Mr Gove told the Commons "Developers must fix their own buildings," warning unsafe developers "we are coming for you".
He said leaseholders were "shouldering a desperately unfair burden" and the "industries who profited" should be paying for the mistakes.
He added: "We will also ensure that those who profited and and continue to profit from the sale of unsafe buildings and construction products must take full responsibility for their actions and pay to put things right.
"Those who knowingly put lives at risk should be held to account for their crimes, and those who are seeking to profit from the crisis by making it worse should be stopped from doing so. Today I am putting them on notice.

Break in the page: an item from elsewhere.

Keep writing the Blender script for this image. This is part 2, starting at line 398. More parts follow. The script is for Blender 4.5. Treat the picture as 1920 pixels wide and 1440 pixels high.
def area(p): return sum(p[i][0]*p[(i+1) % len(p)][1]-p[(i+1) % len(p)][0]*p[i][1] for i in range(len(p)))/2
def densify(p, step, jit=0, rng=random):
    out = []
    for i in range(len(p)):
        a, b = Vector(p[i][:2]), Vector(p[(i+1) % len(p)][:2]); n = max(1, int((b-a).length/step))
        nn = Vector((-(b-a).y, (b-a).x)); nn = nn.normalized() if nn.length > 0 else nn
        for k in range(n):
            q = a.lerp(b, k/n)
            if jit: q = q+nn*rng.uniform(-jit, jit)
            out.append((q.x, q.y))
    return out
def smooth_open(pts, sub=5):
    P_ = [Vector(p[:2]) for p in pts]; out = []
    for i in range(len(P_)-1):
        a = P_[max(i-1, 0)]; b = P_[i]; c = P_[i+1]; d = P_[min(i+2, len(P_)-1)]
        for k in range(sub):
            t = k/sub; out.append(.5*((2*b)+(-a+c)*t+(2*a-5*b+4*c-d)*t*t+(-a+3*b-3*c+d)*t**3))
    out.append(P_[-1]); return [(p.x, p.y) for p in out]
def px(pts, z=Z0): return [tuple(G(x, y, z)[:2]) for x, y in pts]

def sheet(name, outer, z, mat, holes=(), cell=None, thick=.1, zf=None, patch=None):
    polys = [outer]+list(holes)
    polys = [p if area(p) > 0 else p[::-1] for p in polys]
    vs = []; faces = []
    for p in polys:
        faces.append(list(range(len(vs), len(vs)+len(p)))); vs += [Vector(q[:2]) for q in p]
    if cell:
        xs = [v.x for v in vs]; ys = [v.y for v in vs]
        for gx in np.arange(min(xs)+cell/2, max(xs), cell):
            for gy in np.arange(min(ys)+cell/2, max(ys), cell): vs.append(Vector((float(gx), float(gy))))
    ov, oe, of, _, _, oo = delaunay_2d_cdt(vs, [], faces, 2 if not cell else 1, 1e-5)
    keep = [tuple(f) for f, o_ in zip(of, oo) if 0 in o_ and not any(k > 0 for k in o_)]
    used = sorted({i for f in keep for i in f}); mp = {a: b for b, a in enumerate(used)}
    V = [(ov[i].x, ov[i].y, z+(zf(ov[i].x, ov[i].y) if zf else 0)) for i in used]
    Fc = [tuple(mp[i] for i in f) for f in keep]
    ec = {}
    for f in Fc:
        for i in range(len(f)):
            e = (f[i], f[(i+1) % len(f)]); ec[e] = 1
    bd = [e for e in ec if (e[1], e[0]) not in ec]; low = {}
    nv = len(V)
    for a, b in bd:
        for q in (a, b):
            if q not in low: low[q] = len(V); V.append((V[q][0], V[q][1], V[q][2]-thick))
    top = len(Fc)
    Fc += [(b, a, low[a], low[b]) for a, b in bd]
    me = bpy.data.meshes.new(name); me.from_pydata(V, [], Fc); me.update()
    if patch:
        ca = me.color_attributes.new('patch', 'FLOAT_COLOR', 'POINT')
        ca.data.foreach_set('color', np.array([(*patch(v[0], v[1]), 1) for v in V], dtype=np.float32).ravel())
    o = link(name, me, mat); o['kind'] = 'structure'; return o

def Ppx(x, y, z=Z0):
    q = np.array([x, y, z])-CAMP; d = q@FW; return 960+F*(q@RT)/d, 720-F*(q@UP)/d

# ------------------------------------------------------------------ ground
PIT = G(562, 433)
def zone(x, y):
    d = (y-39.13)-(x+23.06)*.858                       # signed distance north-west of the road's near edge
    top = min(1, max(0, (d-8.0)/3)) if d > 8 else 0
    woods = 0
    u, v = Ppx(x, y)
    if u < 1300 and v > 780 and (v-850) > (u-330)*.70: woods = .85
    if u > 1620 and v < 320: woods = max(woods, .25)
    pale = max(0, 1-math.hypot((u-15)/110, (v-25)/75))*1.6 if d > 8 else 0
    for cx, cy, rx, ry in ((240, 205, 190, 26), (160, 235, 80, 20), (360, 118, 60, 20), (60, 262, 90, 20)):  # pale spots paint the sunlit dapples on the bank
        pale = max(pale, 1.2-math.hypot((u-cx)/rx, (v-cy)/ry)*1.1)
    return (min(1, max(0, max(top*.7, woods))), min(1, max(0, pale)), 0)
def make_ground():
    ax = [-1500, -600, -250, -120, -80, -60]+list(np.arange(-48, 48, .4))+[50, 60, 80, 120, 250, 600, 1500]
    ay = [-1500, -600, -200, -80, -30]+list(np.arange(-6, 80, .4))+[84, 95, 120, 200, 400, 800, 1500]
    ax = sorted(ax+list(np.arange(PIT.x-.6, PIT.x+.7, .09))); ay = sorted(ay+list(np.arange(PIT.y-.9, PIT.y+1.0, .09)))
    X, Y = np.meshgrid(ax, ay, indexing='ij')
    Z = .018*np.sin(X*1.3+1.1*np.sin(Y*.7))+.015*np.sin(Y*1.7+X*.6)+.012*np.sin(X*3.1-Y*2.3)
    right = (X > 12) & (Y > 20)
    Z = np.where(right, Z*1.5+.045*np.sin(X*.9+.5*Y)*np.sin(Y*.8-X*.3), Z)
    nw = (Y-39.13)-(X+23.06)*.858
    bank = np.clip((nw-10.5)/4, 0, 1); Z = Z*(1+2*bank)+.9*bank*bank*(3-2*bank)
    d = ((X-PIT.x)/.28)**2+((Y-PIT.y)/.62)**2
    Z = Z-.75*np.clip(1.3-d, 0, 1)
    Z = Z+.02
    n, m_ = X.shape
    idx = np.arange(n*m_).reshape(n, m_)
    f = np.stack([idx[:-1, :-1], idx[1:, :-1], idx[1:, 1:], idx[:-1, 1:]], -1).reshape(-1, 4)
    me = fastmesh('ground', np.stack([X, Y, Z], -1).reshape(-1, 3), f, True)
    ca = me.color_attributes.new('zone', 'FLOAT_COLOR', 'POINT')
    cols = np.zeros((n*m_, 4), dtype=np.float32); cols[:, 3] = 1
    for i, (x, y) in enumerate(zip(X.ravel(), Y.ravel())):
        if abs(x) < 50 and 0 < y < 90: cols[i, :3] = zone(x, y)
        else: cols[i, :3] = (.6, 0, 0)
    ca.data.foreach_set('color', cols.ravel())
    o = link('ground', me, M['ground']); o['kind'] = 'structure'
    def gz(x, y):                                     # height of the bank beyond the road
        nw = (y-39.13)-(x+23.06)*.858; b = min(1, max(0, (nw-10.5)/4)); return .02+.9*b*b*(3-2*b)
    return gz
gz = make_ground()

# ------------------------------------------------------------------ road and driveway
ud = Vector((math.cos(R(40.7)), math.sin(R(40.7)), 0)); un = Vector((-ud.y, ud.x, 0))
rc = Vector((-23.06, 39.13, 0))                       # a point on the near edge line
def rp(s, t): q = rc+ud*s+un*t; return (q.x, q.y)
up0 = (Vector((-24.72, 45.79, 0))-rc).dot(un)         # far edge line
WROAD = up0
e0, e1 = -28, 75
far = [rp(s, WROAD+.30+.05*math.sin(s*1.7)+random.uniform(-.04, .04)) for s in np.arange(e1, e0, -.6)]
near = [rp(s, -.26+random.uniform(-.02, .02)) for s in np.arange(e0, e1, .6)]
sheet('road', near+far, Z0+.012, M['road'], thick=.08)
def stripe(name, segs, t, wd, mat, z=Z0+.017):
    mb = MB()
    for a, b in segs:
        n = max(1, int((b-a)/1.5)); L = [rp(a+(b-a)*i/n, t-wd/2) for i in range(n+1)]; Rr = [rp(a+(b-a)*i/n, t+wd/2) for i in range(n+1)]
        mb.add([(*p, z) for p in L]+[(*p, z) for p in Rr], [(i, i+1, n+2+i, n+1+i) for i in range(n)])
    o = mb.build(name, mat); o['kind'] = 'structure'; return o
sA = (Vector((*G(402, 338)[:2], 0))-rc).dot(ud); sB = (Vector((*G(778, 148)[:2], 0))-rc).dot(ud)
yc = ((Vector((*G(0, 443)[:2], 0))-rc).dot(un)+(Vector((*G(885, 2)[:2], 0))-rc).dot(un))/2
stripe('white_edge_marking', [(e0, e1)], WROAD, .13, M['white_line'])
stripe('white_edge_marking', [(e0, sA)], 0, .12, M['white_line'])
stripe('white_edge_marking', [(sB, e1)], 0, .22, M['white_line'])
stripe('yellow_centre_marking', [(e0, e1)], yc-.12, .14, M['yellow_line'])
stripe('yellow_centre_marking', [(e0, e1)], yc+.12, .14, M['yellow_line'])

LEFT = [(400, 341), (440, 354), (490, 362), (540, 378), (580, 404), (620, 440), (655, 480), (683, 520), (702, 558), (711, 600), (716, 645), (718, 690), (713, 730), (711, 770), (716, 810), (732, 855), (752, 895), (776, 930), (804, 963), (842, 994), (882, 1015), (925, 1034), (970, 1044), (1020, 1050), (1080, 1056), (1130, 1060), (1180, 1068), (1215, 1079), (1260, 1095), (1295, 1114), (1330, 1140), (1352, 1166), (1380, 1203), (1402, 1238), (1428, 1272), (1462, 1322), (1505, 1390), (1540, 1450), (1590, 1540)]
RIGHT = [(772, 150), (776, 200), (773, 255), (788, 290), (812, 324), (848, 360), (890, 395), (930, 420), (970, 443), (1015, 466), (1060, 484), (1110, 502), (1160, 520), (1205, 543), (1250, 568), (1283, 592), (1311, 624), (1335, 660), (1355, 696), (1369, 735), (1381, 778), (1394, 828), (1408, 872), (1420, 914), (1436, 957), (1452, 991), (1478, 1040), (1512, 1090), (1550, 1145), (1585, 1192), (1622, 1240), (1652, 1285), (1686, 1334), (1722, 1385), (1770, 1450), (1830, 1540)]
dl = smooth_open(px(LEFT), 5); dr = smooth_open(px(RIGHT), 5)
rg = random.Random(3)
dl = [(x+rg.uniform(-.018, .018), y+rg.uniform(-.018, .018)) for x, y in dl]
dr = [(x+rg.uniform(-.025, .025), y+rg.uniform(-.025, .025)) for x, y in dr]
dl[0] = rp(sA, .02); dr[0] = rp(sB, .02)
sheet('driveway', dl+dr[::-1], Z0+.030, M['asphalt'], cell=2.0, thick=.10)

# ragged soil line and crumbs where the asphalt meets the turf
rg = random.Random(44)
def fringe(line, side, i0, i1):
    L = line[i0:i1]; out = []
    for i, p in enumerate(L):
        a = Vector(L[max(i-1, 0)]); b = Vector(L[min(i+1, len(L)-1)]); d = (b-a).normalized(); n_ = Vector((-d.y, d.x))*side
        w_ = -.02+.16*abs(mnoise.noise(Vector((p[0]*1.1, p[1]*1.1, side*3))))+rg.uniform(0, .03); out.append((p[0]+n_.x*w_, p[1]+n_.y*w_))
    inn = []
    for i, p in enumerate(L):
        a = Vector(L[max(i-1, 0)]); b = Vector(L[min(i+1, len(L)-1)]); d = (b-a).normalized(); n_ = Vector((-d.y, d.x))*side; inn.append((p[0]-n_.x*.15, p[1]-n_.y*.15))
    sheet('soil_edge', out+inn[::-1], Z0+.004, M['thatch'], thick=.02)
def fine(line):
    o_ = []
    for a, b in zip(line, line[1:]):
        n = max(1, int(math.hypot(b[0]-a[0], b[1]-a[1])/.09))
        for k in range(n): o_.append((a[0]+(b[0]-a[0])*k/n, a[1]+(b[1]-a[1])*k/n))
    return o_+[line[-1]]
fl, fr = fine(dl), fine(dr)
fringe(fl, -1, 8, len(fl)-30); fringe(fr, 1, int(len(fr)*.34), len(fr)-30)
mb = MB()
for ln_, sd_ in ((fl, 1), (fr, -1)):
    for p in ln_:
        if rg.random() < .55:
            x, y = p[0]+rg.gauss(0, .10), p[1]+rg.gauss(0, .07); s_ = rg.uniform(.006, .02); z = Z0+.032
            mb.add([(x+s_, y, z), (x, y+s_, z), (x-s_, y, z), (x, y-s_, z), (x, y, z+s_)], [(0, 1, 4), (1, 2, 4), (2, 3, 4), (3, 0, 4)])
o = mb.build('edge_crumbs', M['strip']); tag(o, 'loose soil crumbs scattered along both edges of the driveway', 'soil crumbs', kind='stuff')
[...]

"To those who missold dangerous products like cladding or insulation, to those who cut corners to save cash as they developed or refurbished people's homes, and to those who sought to profiteer from the consequences of the Grenfell tragedy - we are coming for you."
Thousands of leaseholders are trapped in unsellable homes and face ruinous bills to fix cladding. Many of the buildings - both low and high rise - are in Manchester and Liverpool.
Mr Gove announced a package of measures to restore what the government calls 'common sense' to the industry and end the situation of buildings being declared unsafe when they are not.
Speaking to LBC earlier today, Mr Gove admitted the Government "did get stuff wrong" in the cladding crisis.
His comments came after it was announced developers must agree to a £4 billion plan to fix dangerous cladding on low-rise flats by early March or risk new laws forcing them to act.
He said some of those that argued they were abiding by building regulations at the time did not have a "strong case".
He told LBC's Nick Ferrari: "It's also the case that there were lots of steps that were taken which put people at risk, and without wanting to pre-empt what the independent inquiry into Grenfell will conclude, I think it is... you would be hard-pressed to say that putting, essentially, sheets of liquid petrol encased in metal on the side of a tower block was the right thing to do."
He added: "I think it's fair to say that, actually, those who argue that they were compliant in doing that, I don't think have a very strong case.
"I think you'd have to be a very, very, very selective reader of the evidence there in order to draw that conclusion."